In St. Louis, Daniel Platschek, 51, who immigrated to the U.S. from Venezuela over 30 years ago, is very active in the city’s Latino community, including the Hispanic Chamber of Commerce and a Hispanic leaders group.
“Because I am Jewish and people know that I’m Jewish, I make it even more of an effort to be part of the Hispanic community,” he said, as he tries to dispel stereotypes and forge connections among communities.
Like many other Latin American Jews, both his parents’ families had fled Hitler’s Germany and ended up settling in Uruguay, though Platschek was born in Venezuela, where his parents went to work.
“I grew up in a displaced place of the world where I was not supposed to be born, but I did, and I grew up there, and those are my roots,” he said. “l identify just as much to my Hispanic roots as to my Jewish roots.”
Asked about the attack on Israel, Platschek said he was “very adamantly against violence in any form, no matter where it comes from.”
But he reflected on something his late mother said.
“I remember my mom when she was alive, she would usually say: ‘I’m not an observing Jew — but I will never deny the fact that I’m Jewish, because at the end of the day, I’m here, and nobody’s going to take that away from me. I’m proud to be Jewish, and you know — my family made ridiculous sacrifices to survive.'”
Jacob Monty of Houston founded and runs the Center for Latino Jewish Relations along with Tarlow. Monty’s father was Jewish, and his mother is Roman Catholic; he grew up Roman Catholic.
The organization teaches Latinos and Jewish about their shared heritage — many areas of Mexico and what is now New Mexico, for example, became home to Jewish families who were expelled from Spain in 1492 and had to convert or live as Catholics for survival, said Tarlow, an expert on crypto-Jewish history.
The center, Monty said, hosts trips to Israel, and it had one planned for Nov. 28. For now, it’s not canceling, he said, hoping the Israeli government will have taken control of the situation by then.
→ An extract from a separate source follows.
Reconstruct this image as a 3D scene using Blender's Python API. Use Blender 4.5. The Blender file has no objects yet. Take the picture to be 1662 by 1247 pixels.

“It’s important for us as Latinos to condemn what’s happened,” he said. “Hamas is a terrorist organization. When I say condemn it, I’m not saying condemn Palestine. You can be pro-Palestine and criticize Hamas.”
“We stand with Israel,” he said.
Amid the worries over people’s safety and the tensions over the state of war, groups in the U.S. are mobilizing to offer support and raise money. In Texas, Tarlow was helping spearhead a fundraiser to help a small Israeli village on the Gaza border, where at least 18 residents were killed when Hamas attacked, he said.
“We’re trying to help them rebuild,” he said. “Almost all this money is coming from Latino donations.”
‘I’m afraid’
In Washington, D.C., Dina Siegel Vann, the director of the American Jewish Committee’s Arthur and Rochelle Belfer Institute for Latino and Latin American Affairs, has worked for years to connect Latino and Jewish communities because of shared histories and geographies and mutual concern about issues such as immigration, bigotry and hate.
That work also involves taking Latinos to Israel. Since the attack, she has been wondering about the fate of a woman whose parents founded one of the kibbutzim that were devastated by Hamas and of another woman who was a potter and had visitors sign tiles with messages of peace that were then plastered into a wall.
Siegel also said the director of her group’s Jerusalem office was in the Israeli army and was most likely activated, along with her son.
Siegel said she has always been a “proud Jew” and has never kept silent about it. People tell her she doesn’t “look” Mexican, to which she responds, “I’m Jewish and I’m Mexican. Punto.” (Period.)
Siegel said she has seen Israel in many crises and has endured antisemitism in the U.S., but “for the first time, I’m afraid,” she said. “I feel vulnerable, and my friends, we feel vulnerable.”